You have a legitimate complaint that he misrepresented the situation. However, try to see the mitigating circumstances, although perhaps him not saying anything to his mates would have been more sensible than an outright lie.
Have your say, then move on. It's the sort of incident that can crop up time and time again, and take on an importance far greater than it should. That is to be avoided if possible.
It would be decent of millie to pay back to the boyfriend any contributions (if any) he'd made toward the holiday he didn't go on.
Other than that, it isn't her fault that he couldn't go at the last minute. You'd have thought he'd have located/safeguarded his passport more than two days before travel. It wasn't fair for him to have misrepresented the truth to his mates, showing millie in a bad light.
I really think you are overreacting quite badly here. He was trying to save face in front of his mates and wasn't lying to you. After what you just said he feels ashamed about it so can't you just let it lie? Blokes don't think about things like this the way women do, an off the cuff comment made by a guy in the pub is not thought of in the same way by men and women and you have to realise that.

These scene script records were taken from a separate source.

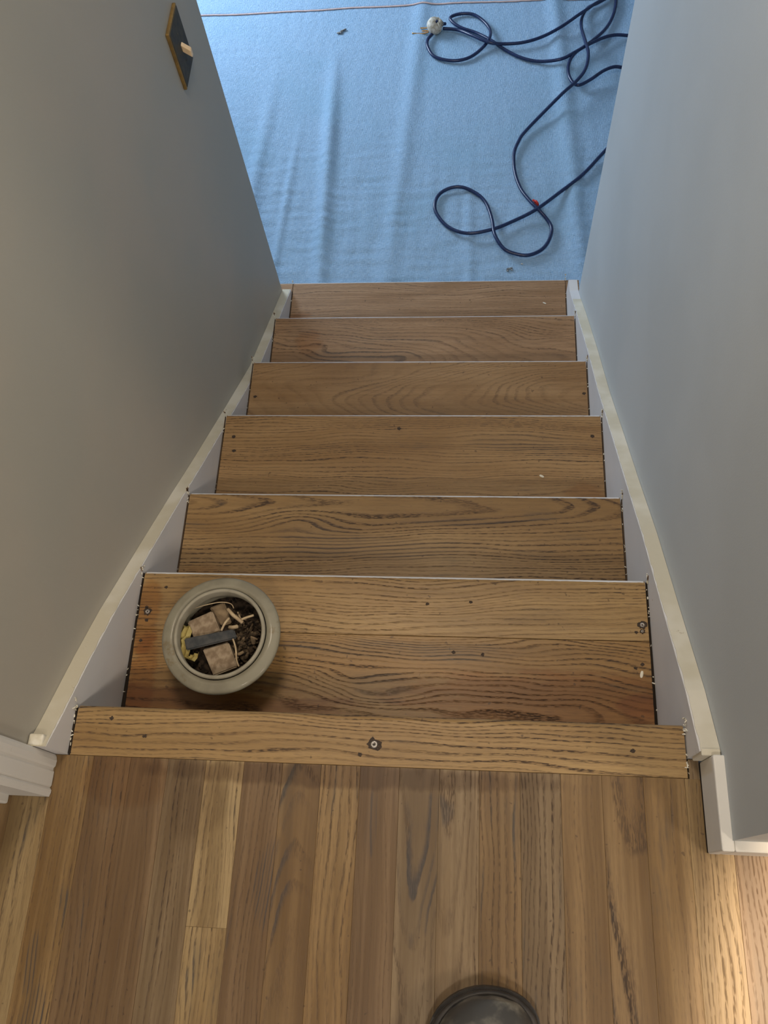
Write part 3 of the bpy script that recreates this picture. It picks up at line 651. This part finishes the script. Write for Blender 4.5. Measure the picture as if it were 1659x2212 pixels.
def block(corners, ht, th, mat, name, lab, cat):
    P_ = [tubp(cx_, cy_, ht + dz) for cx_, cy_, dz in corners]; bm = bmesh.new()
    a = [bm.verts.new(p_) for p_ in P_]; b = [bm.verts.new(p_ - Vector((0, 0, th))) for p_ in P_]
    bm.faces.new(a); bm.faces.new(b[::-1])
    for i in range(len(P_)): j = (i + 1) % len(P_); bm.faces.new((a[i], b[i], b[j], a[j]))
    bmesh.ops.bevel(bm, geom=list(bm.edges), offset=0.002, segments=2, affect='EDGES')
    c = sum(P_, Vector()) / len(P_)
    for v in bm.verts: v.co -= c
    o = frm(name, bm, mat); o.location = c; return tag(o, lab, cat)
# bed of dirt, its colour darkened for the voids between scraps
rb = random.Random(21); bm = bmesh.new(); lathe(bm, [(0, 0.060), (0.03, 0.060), (0.06, 0.060), (0.084, 0.058), (0.076, 0.030), (0, 0.006)], 40)
for v in bm.verts: v.co.z += noise.noise(v.co * 60) * 0.004
for i in range(150):
    a = rb.uniform(0, 6.28); r_ = 0.080 * math.sqrt(rb.random()); blob(bm, (r_ * math.cos(a), r_ * math.sin(a), 0.062 + rb.uniform(-0.002, 0.006)), rb.uniform(0.002, 0.006), rb.uniform(0.001, 0.004), rb.uniform(0.001, 0.003), rb)
o = frm('dirt', bm, M['black']); o.location = (bx_, by_, bz_); tag(o, 'dirt and splinters, darkened for the voids, filling the bottom of the plastic tub', 'dirt', kind='stuff')
block([(404, 1343, 0), (458, 1319, 0.004), (476, 1364, 0.004), (421, 1384, -0.004)], 0.085, 0.030, M['blk'], 'wood_block', 'dusty square wood block in the tub above the grey strip', 'wood block')
block([(437, 1402, 0.0), (493, 1386, 0.004), (513, 1440, 0.003), (461, 1460, -0.003)], 0.085, 0.030, M['blk'], 'wood_block', 'dusty crumbling wood block in the tub below the grey strip', 'wood block')
block([(452, 1312, 0), (484, 1300, 0.002), (500, 1345, 0.0), (478, 1352, -0.01)], 0.075, 0.022, M['blk2'], 'wood_block', 'grimy tapered wood block at the top of the tub', 'wood block')
block([(397, 1379, 0.0), (505, 1358, 0.003), (512, 1378, 0.003), (402, 1405, 0.0)], 0.097, 0.004, M['slate'], 'rubber_strip', 'dark grey flat strip lying across the scraps in the tub', 'strip')
block([(398, 1318, -0.01), (440, 1302, 0.0), (452, 1320, 0.0), (408, 1338, -0.01)], 0.058, 0.012, M['dark'], 'wood_scrap', 'dark brown scrap under the upper blocks in the tub', 'wood scrap')
# crumpled yellow paper
def paper(pts, lab):
    bm = bmesh.new(); P_ = [tubp(a, b, h_) for a, b, h_ in pts]; rws = []
    path = cr(P_, 2); n = len(path)
    for i, p_ in enumerate(path):
        wd = 0.0085 + 0.0025 * math.sin(i * 0.5); row = []
        for j in range(5):
            t_ = (j - 2) / 2; row.append(bm.verts.new(p_ + Vector((t_ * wd, t_ * 0.004 * math.sin(i * 1.1), 0.004 * (-1) ** (i // 2 + j) ))))
        rws.append(row)
    for a, b in zip(rws, rws[1:]):
        for j in range(4): bm.faces.new((a[j], a[j + 1], b[j + 1], b[j]))
    c = sum(P_, Vector()) / len(P_)
    for v in bm.verts: v.co -= c
    o = frm('crumpled_paper', bm, M['yellow']); o.location = c; so = o.modifiers.new('thickness', 'SOLIDIFY'); so.thickness = 0.0006
    return tag(o, lab, 'paper')
paper([(398, 1352, 0.082), (400, 1366, 0.088), (393, 1384, 0.088), (398, 1402, 0.088), (400, 1420, 0.088), (412, 1423, 0.088), (421, 1412, 0.084)], 'crumpled yellow paper at the left edge inside the tub')
def stick(pts, r_, mat, lab, name='wood_shaving', cat='wood shaving', grp=None):
    P_ = [tubp(a, b, h_) for a, b, h_ in pts]; c = sum(P_, Vector()) / len(P_); bm = bmesh.new(); tube(bm, [p_ - c for p_ in cr(P_, 5)], r_, 6)
    for v in bm.verts: v.co.z *= 1.0
    o = frm(name, bm, M[mat], None, True); o.location = c; return tag(o, lab, cat, grp)
stick([(408, 1318, 0.090), (440, 1308, 0.096), (475, 1301, 0.098), (498, 1304, 0.096), (505, 1314, 0.09)], 0.0009, 'shave', 'thin curved twig across the top of the tub', 'twig', 'twig')
stick([(478, 1362, 0.099), (486, 1346, 0.100), (495, 1335, 0.098)], 0.0022, 'shave', 'short pale splinter standing between the two upper blocks in the tub', 'wood_splinter', 'splinter')
stick([(492, 1316, 0.094), (503, 1328, 0.098), (514, 1337, 0.099), (524, 1345, 0.096)], 0.0034, 'shave', 'pale knobbly strip beside the grimy block in the tub', 'wood_splinter', 'splinter')
stick([(522, 1338, 0.097), (535, 1333, 0.098), (548, 1329, 0.095)], 0.0022, 'shave', 'pale splinter pointing right beneath the rim of the tub', 'wood_splinter', 'splinter')
stick([(503, 1380, 0.099), (509, 1400, 0.098), (511, 1425, 0.096), (516, 1440, 0.094)], 0.0016, 'shave', 'thin splinter beside the crumbling block in the tub', 'wood_splinter', 'splinter')
for i in range(20):
    a, b = rb.uniform(500, 552), rb.uniform(1318, 1432)
    if (a - 476) ** 2 / 78 ** 2 + (b - 1371) ** 2 / 82 ** 2 > 0.9: continue
    hh = rb.uniform(0.066, 0.090); an = rb.uniform(0, 3.14); L = rb.uniform(5, 13)
    pts_ = [(a - math.cos(an) * L, b - math.sin(an) * L, hh), (a, b + rb.uniform(-2, 2), hh + 0.004), (a + math.cos(an) * L, b + math.sin(an) * L, hh - 0.002)]
    stick(pts_, rb.uniform(0.0012, 0.0045), rb.choice(['blk2', 'shave', 'dark', 'blk2', 'dark']), 'small brown chip in the heap at the right side of the tub', 'wood_chip', 'wood chip', 'wood chips heaped in the tub')
bm = bmesh.new()
for i in range(260):
    a = rb.uniform(-1.2, 1.3); r_ = rb.uniform(0.015, 0.068); blob(bm, (r_ * math.cos(a), r_ * math.sin(a), 0.060 + rb.uniform(-0.012, 0.020) * (1 - r_ / 0.09)), rb.uniform(0.001, 0.004), rb.uniform(0.001, 0.003), rb.uniform(0.001, 0.002), rb)
lathe(bm, [(0, 0.066), (0.03, 0.062), (0.060, 0.050), (0.066, 0.036), (0, 0.030)], 28)
for v in bm.verts: v.co.x = v.co.x if v.co.x > 0.012 else 0.012 + (v.co.x - 0.012) * 0.15
o = frm('sawdust_crumbs', bm, M['dark']); o.location = (bx_, by_, bz_); tag(o, 'dark crumbs and sawdust heaped at the right side of the tub', 'sawdust', kind='stuff')

# ------------------------------------------------------------------ shoe of the photographer
M['rubber'] = speckled('black_shoe_rubber', (0.030, 0.028, 0.028), (0.05, 0.045, 0.042), 60, 0.45)
t = NT('dusty_grey_leather'); o, xyz = t.obj(); cc = t.mix(t.step(t.noise(o, 24.0, 4, 0.6), 0.42, 0.66), (0.06, 0.06, 0.06), (0.24, 0.23, 0.20)); t.bump(t.noise(o, 60.0, 3), 0.2, 0.001); M['leather'] = t.out(cc, 0.42, 0.4)
shoe = empty('shoe', (0.655, -0.36, 0), 'toe of a dusty dark grey shoe with a black welt, bottom edge of the photo', 'shoe')
# outline: toe at +y; local origin at the toe tip
def outline(s, k=1.0):
    # s 0..1 from toe to heel, returns half widths (left, right)
    prof = [(0, 0.0), (0.01, 0.022), (0.04, 0.040), (0.12, 0.052), (0.28, 0.056), (0.45, 0.046), (0.62, 0.038), (0.85, 0.040), (0.96, 0.030), (1.0, 0.0)]
    for a, b in zip(prof, prof[1:]):
        if a[0] <= s <= b[0]:
            t_ = (s - a[0]) / (b[0] - a[0]); t_ = t_ * t_ * (3 - 2 * t_) if a[0] > 0.05 else t_; return a[1] + (b[1] - a[1]) * t_
    return 0
LEN = 0.29; S = [0, 0.003, 0.01, 0.02, 0.04, 0.07, 0.12, 0.2, 0.28, 0.36, 0.45, 0.55, 0.65, 0.75, 0.85, 0.92, 0.96, 0.985, 1.0]
def hw(s):
    e = 0.16
    toe = 0.052 * math.sqrt(max(0, 1 - (1 - min(s, e) / e) ** 2)) if s < e else None
    if toe is not None: return toe
    if s > 0.88: return outline(0.88) * math.sqrt(max(0, 1 - ((s - 0.88) / 0.12) ** 2))
    return max(outline(s), 0.036) if s > 0.28 else 0.052 + 0.004 * min(1, (s - e) / 0.1)
S = sorted(set([round(0.16 * (1 - math.cos(math.pi / 2 * i / 9)), 4) for i in range(10)] + [0.2, 0.28, 0.36, 0.45, 0.55, 0.65, 0.75, 0.85, 0.88] + [round(0.88 + 0.12 * math.sin(math.pi / 2 * i / 6), 4) for i in range(7)]))
skew = lambda s: 0.017 * (s < 0.3) * (1 - s / 0.3)
def slab(z0, z1, grow, mat, name, lab=None):
    bm = bmesh.new(); rim = []
    Ls = [(-hw(s) - grow + skew(s), -s * LEN + (grow if s < 0.2 else -grow if s > 0.9 else 0)) for s in S]; Rs = [(hw(s) + grow + skew(s), y) for s, (x, y) in zip(S, Ls)]
    poly = Ls + Rs[::-1]
    out = []
    for p_ in poly:
        if not out or (Vector(out[-1]) - Vector(p_)).length > 1e-4: out.append(p_)
    prism(bm, out, 'z', z0, z1); bmesh.ops.bevel(bm, geom=[e for e in bm.edges if abs(e.verts[0].co.z - e.verts[1].co.z) < 1e-6], offset=min(0.002, (z1 - z0) * 0.35), segments=2, affect='EDGES')
    o = frm(name, bm, M[mat], shoe); 
    if lab: o['label'] = lab
    return o
slab(0.0, 0.020, 0.0035, 'rubber', 'sole')
slab(0.0202, 0.026, 0.0015, 'rubber', 'welt')
# upper: lofted rings
bm = bmesh.new(); rows = []
for s in S[1:-1]:
    h_ = 0.030 + 0.030 * math.sin(min(1, s / 0.22) * math.pi / 2) + (0.035 * min(1, max(0, (s - 0.22) / 0.35)))
    wv_ = max(hw(s) - 0.004, 0.004); row = []
    for j in range(13):
        a = math.pi * j / 12; row.append(bm.verts.new((math.cos(a) * wv_ * (1.0 if s < 0.5 else 0.95) + skew(s), -s * LEN - (0.003 if s < 0.02 else 0), 0.026 + (h_ - 0.006) * math.sin(a) ** 0.8)))
    rows.append(row)
for a, b in zip(rows, rows[1:]):
    for j in range(12): bm.faces.new((a[j], a[j + 1], b[j + 1], b[j]))
bm.faces.new(rows[0]); bm.faces.new(rows[-1][::-1])
up_ = frm('upper', bm, M['leather'], shoe, True); sb = up_.modifiers.new('smooth', 'SUBSURF'); sb.levels = 1; sb.render_levels = 2
# stitched seam that follows the toe just inside the welt
bm = bmesh.new(); pth = []
ss = [x for x in S if x <= 0.36]
for s in reversed(ss): pth.append(Vector((-(hw(s) + 0.0005) * 0.965 + skew(s), -s * LEN - 0.002, 0.030)))
for s in ss[1:]: pth.append(Vector(((hw(s) + 0.0005) * 0.965 + skew(s), -s * LEN - 0.002, 0.030)))
tube(bm, pth, 0.0035, 8); frm('toe_piping', bm, M['rubber'], shoe, True)
bm = bmesh.new(); box(bm, -0.022, 0.022, -0.17, -0.09, 0.083, 0.092, 0.003, 2); frm('tongue', bm, M['leather'], shoe)
for i in range(4):
    bm = bmesh.new(); yy = -0.10 - i * 0.018; tube(bm, [Vector((-0.026, yy, 0.088)), Vector((0, yy - 0.003, 0.097)), Vector((0.026, yy, 0.088))], 0.0022, 8); frm('lace', bm, M['rubber'], shoe, True)
shoe.rotation_euler = (0, 0, math.radians(-5)); shoe.scale = (1.32, 1.22, 1.2); shoe.location = (0.6455, -0.366, 0)
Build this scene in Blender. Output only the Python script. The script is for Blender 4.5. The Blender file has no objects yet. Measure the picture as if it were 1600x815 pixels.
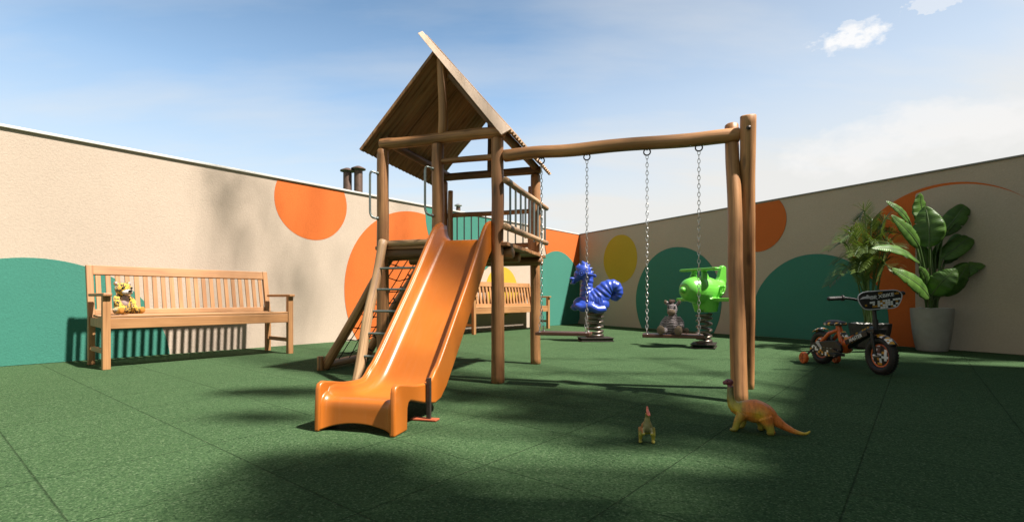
import bpy, bmesh, math, random
from mathutils import Vector, Matrix, noise
R = math.radians
rnd = random.Random(11)
sc = bpy.context.scene
COL = sc.collection
V = Vector

# ------------------------------------------------------------------ camera
F, HY, H = 780.0, 466.0, 0.60            # focal length and horizon in photo pixels, eye height in metres
cam = bpy.data.cameras.new('camera'); cam_o = bpy.data.objects.new('camera', cam); COL.objects.link(cam_o)
cam.sensor_width = 36; cam.lens = F / 1600 * 36; cam.shift_y = (HY - 407.5) / 1600
cam.clip_start = .02; cam.clip_end = 3000
cam_o.location = (0, 0, H); cam_o.rotation_euler = (R(90), 0, 0)
sc.camera = cam_o
sc.render.resolution_x, sc.render.resolution_y = 1024, 521
def G(px, py):
    Y = F * H / (py - HY); return V(((px - 800) / F * Y, Y, 0))
def at(px, py, Y):
    return V(((px - 800) / F * Y, Y, H - (py - HY) / F * Y))

# ------------------------------------------------------------------ node helpers
def newmat(name):
    m = bpy.data.materials.new(name); m.use_nodes = True
    nt = m.node_tree; b = nt.nodes['Principled BSDF']
    return m, nt, b
def N(nt, typ, **kw):
    n = nt.nodes.new(typ)
    for k, v in kw.items():
        if k in n.inputs: n.inputs[k].default_value = v
        else: setattr(n, k, v)
    return n
def ramp(nt, fac, stops, interp='LINEAR'):
    n = nt.nodes.new('ShaderNodeValToRGB'); n.color_ramp.interpolation = interp
    e = n.color_ramp.elements
    while len(e) < len(stops): e.new(.5)
    for i, (p, c) in enumerate(stops):
        e[i].position = p; e[i].color = (*c, 1) if len(c) == 3 else c
    nt.links.new(fac, n.inputs[0]); return n.outputs[0]
def mth(nt, op, a, b=None, c=None):
    n = nt.nodes.new('ShaderNodeMath'); n.operation = op
    for i, x in enumerate((a, b, c)):
        if x is None: continue
        if isinstance(x, (int, float)): n.inputs[i].default_value = x
        else: nt.links.new(x, n.inputs[i])
    return n.outputs[0]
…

From what you say I don't think he blamed anything on you as Pootle suggests and I agree with EI D in that surley him missing out on the holiday and spending time away with his girlfriend of 3 years is more than enough punishment for losing his passport and a face saving comment to his mates. Especially if everyone now knows he lied about it.
Pootle, I personally agree that your earlier comments were immature and that your suggestion of punishment by postcard as just spiteful and childish. Yes it is stupid to lose your passport but it has happened to thousands and thousands of people in the past and it will continue to happen in the future, it's one of those things.
You don't have to appoint blame, ridicule and humiliation to everyones little mistakes in life and if you think that you do then I think you very sad and could end up very lonely!
Easy people. We are talking about a dozey chap who lost his passport and tried to keep a bit of bravado in front of his mates, at the expense of his gf.
So he has come out in the open and admitted everything and felt humiliated and ashamed in front of you and his mates.
Isn't that enough now? Oh no, of course, there is all the other little lies that your female antennae has honed in on, because now he is just a big fat liar and can't be trusted at all can he.....
Milly - now you do know him better. We all lie, to get on a high horse about it is in 99.9% of cases hypocritical. In this case he didn;t break a trust with you so I would let it go. If my girlfriend was to blame me for something to her friends, I would not be that bothered. they are her friends, not mine, if my girlfriend feels the need to lie about something, I would trust her judgement. Im not perfect, neither is my girlfriend - luckily neither of us pretends to be and trust regarding important things is rock steady. Isnt that what relationships are about?
Pootle, no of course not, however I feel your point of view is just that, so why would I not say it?